Americans are overwhelmingly in favor of our transition away from coal. Coal use has already peaked in the U.S. and may have also peaked in places like China, years earlier than expected. China burns about as much coal as the rest of the world combined, and Chinese citizens are rightly fed up with how dirty the air there has become—estimates suggest that it contributes to hundreds of thousands of premature deaths each year. Since its release a few months ago, a documentary called Under the Dome has garnered hundreds of millions of views in China. (The Chinese government initially celebrated the film but then censored it.) It seems China, too, now has its own war on coal. Expect other major emitters, like India, to follow.

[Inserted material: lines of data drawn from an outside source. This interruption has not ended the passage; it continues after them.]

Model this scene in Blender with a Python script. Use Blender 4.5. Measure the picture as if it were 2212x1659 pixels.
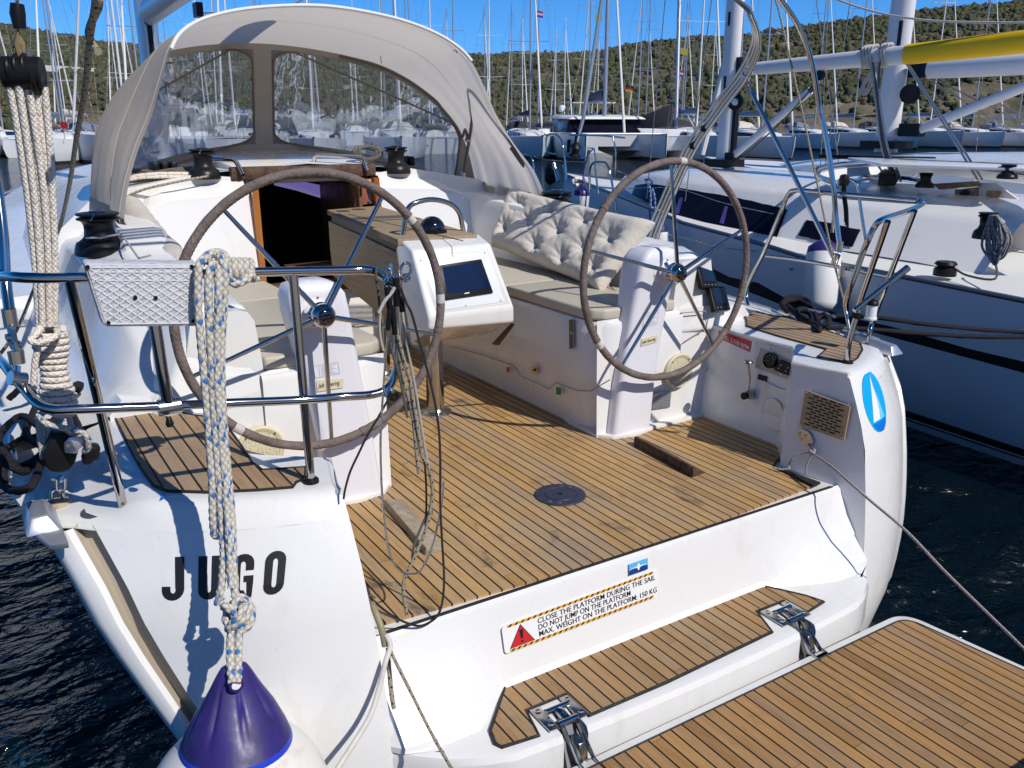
import bpy, bmesh, math, random
import numpy as np
from mathutils import Vector, Matrix
random.seed(7); rng=np.random.default_rng(7)
R=math.radians
scn=bpy.context.scene
for o in list(bpy.data.objects): bpy.data.objects.remove(o)
COL=scn.collection
# ---------------------------------------------------------------- camera
CAM=np.array([-2.10,-2.39,1.628]); TH=.2949; PS=.5614; FPX=1863.4
RT=np.array([math.cos(PS),-math.sin(PS),0]); FW=np.array([math.sin(PS)*math.cos(TH),math.cos(PS)*math.cos(TH),-math.sin(TH)]); UP=np.cross(RT,FW)
cam=bpy.data.cameras.new('camera'); camo=bpy.data.objects.new('camera',cam); COL.objects.link(camo)
cam.sensor_width=36; cam.lens=FPX*36/2212; cam.clip_start=.05; cam.clip_end=3000
M=Matrix(((RT[0],UP[0],-FW[0],CAM[0]),(RT[1],UP[1],-FW[1],CAM[1]),(RT[2],UP[2],-FW[2],CAM[2]),(0,0,0,1)))
camo.matrix_world=M; scn.camera=camo
# ---------------------------------------------------------------- light
SUN=Vector((.27,-1.0,.99)).normalized()
w=bpy.data.worlds.new('World'); scn.world=w; w.use_nodes=True
nt=w.node_tree; bg=nt.nodes['Background']; sky=nt.nodes.new('ShaderNodeTexSky'); sky.sky_type='NISHITA'; sky.sun_disc=False
sky.sun_elevation=math.asin(SUN.z); sky.sun_rotation=math.atan2(SUN.x,SUN.y)
sky.air_density=1.0; sky.dust_density=.2; sky.ozone_density=3.0; sky.altitude=0
tc=nt.nodes.new('ShaderNodeTexCoord'); mp=nt.nodes.new('ShaderNodeMapping'); mp.inputs['Scale'].default_value=(1,1,.85); mp.inputs['Location'].default_value=(0,0,.17); nz_=nt.nodes.new('ShaderNodeVectorMath'); nz_.operation='NORMALIZE'
nt.links.new(tc.outputs['Generated'],mp.inputs[0]); nt.links.new(mp.outputs[0],nz_.inputs[0]); nt.links.new(nz_.outputs[0],sky.inputs[0])
hs=nt.nodes.new('ShaderNodeHueSaturation'); hs.inputs['Saturation'].default_value=1.42; hs.inputs['Hue'].default_value=.508; hs.inputs['Value'].default_value=1.0
nt.links.new(sky.outputs[0],hs.inputs['Color'])
sx_=nt.nodes.new('ShaderNodeSeparateXYZ'); nt.links.new(tc.outputs['Generated'],sx_.inputs[0]); mr=nt.nodes.new('ShaderNodeMapRange'); mr.inputs[1].default_value=.08; mr.inputs[2].default_value=.75; mr.inputs[3].default_value=1.45; mr.inputs[4].default_value=.48; nt.links.new(sx_.outputs[2],mr.inputs[0])
vm_=nt.nodes.new('ShaderNodeVectorMath'); vm_.operation='SCALE'; nt.links.new(hs.outputs[0],vm_.inputs[0]); nt.links.new(mr.outputs[0],vm_.inputs['Scale']); nt.links.new(vm_.outputs[0],bg.inputs[0]); bg.inputs[1].default_value=.115
sl=bpy.data.lights.new('sun','SUN'); sl.energy=3.7; sl.angle=R(.5); sl.color=(1,.945,.86)
so=bpy.data.objects.new('sun',sl); COL.objects.link(so); so.rotation_euler=(-SUN).to_track_quat('-Z','Y').to_euler(); so.location=(5,-20,20)
scn.view_settings.view_transform='Standard'; scn.view_settings.look='None'; scn.view_settings.exposure=.18; scn.view_settings.gamma=1
scn.render.engine='CYCLES'
scn.cycles.max_bounces=8; scn.cycles.transparent_max_bounces=24; scn.cycles.transmission_bounces=8; scn.cycles.glossy_bounces=4; scn.cycles.diffuse_bounces=5
scn.cycles.caustics_reflective=False; scn.cycles.caustics_refractive=False; scn.cycles.sample_clamp_indirect=6
# ---------------------------------------------------------------- measuring: where a sight line meets a world plane
def ray(x,y): return FW*FPX+RT*(x-1106)-UP*(y-829.44)
def at(ax,x,y,v):
    d=ray(x,y);k='xyz'.index(ax); p=CAM+d*(v-CAM[k])/d[k]; return Vector(p)
def ax_(x,y,v): return at('x',x,y,v)
def ay(x,y,v): return at('y',x,y,v)
def az(x,y,v): return at('z',x,y,v)
def atd(x,y,d):
    r=ray(x,y); return Vector(CAM+r*(d/FPX))   # depth along the view
def sizeat(p): return float((np.array(p)-CAM)@FW)/FPX   # metres per photo pixel there
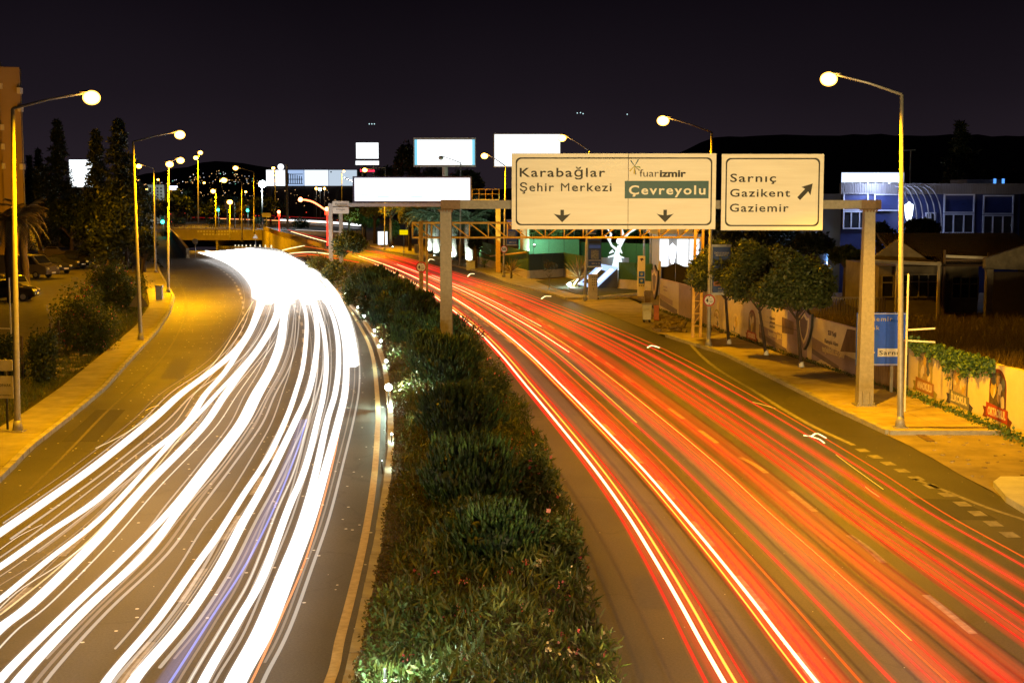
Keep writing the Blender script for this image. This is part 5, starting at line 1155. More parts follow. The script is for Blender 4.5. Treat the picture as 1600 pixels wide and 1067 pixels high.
for i, (x0, x1, top, base, Y, m, lab) in enumerate([(478, 520, 398, 430, 128, LF_YEL, 'yellow green bush at the far tip of the planted bed'), (500, 545, 404, 442, 112, LF_OLE, 'loose leafy bush behind the tip of the bed'), (530, 575, 418, 462, 92, LF_OLE, 'leafy bush before the taller pine'), (555, 600, 440, 485, 80, LF_DARK, 'dark leafy bush above the row of kerb spotlights'), (600, 645, 470, 520, 62, LF_DARK, 'dark bush in the middle of the bed before the column'), (790, 880, 690, 790, 29.5, LF_OLE, 'loose oleander bush leaning over the right edge of the bed'), (815, 915, 800, 900, 25, LF_OLE, 'airy oleander bush near the bridge on the right edge of the bed'), (740, 800, 560, 620, 40, LF_OLE, 'oleander bush right of the gantry column foot'), (700, 765, 495, 560, 50, LF_OLE, 'oleander bush behind the gantry column on the right edge of the bed')]):
    bush(x0, x1, top, base, lab, m, 3600, .12 if Y < 60 else .2, 40 if Y < 45 else 10, Y)
# kerb spotlights of the bed
for i, (x, y, p, r) in enumerate([(607, 605, 420, .12), (603.5, 564, 190, .06), (595, 533, 220, .06), (585, 516, 190, .055), (569, 494, 260, .06), (559, 480, 170, .055), (539, 458.5, 90, .05), (566, 492, 170, .05), (612, 678, 60, .03), (597, 720, 14, .015)]):
    q = G(x, y, .75 if i == 0 else .38); root = empty('garden_spotlight', (q.x, q.y, 0), label=['brightest white garden spotlight on a short post at the left kerb of the bed', 'garden spotlight just beyond the brightest one at the kerb', 'second garden spotlight beyond the brightest one, deeper in the leaves', 'third garden spotlight beyond the brightest one at the bed edge', 'right one of a close pair of garden spotlights up the bed edge', 'fourth garden spotlight beyond the brightest one, by the kerb', 'farthest garden spotlight at the far end of the kerb row', 'left one of a close pair of garden spotlights up the bed edge', 'dim garden spotlight just nearer than the brightest one', 'dimmest tiny garden spotlight below the brightest one'][i], cat='spotlight', group='spotlights along the left edge of the bed')
    b = MB(); b.tube([(q.x, q.y, .05), (q.x, q.y, q.z)], .018, 6); b.build('post', DARKM, root)
    b = MB(); b.sphere(q, r, 10, 8); b.build('lens', emat('white green lens', (.85, 1, .93), 22), root); lightpt('spot_light', q + Vector((.22, .1, .1)), p, (.72, 1, .78), .05, root)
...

For a bit, it seemed like America would just send overseas all the coal it wasn’t using at home, but that too looks like a dead end for the industry. U.S. coal exports declined a whopping 17 percent just between 2013 and 2014. Beyond mercury and smog, coal is the most carbon-intensive source of energy, and a huge contributor to climate change. That means the shift away from coal needs to happen as quickly as possible.

After the Supreme Court ruling was released, coal stocks spiked with the prospect of perhaps a few more years delay before the mercury emissions rules go into effect. The stock of Peabody Coal, America’s biggest coal company, closed up more than 9 percent on Monday. But—get this—it is down a whopping 67 percent so far this year. That’s a pretty good indication that Monday’s Supreme Court ruling is a mere blip in a long-term market-driven shift away from coal.

What’s more, Monday’s ruling actually strengthens the government’s case in defending legal challenges to the Obama administration’s plan to reduce power plant emissions. The quirk here is that, according to Clear Air Act scholars, the order of the regulations matters: Coal companies didn’t want to navigate a mandate to reduce carbon emissions after a separate rule to limit mercury was already on the books. If the carbon dioxide rule can be finalized first—which is more likely with Monday’s delay to the mercury rule—it may pave the way for tougher emissions standards to happen sooner. And that just might be the death knell for coal.

*Correction, July 1, 2015: This post originally suggested that coal was discovered 165 years ago. It was discovered long before that; there is archaeological evidence of its use nearly 2,000 years ago in ancient Rome and among the Hopi Indians of the American Southwest more than 700 years ago.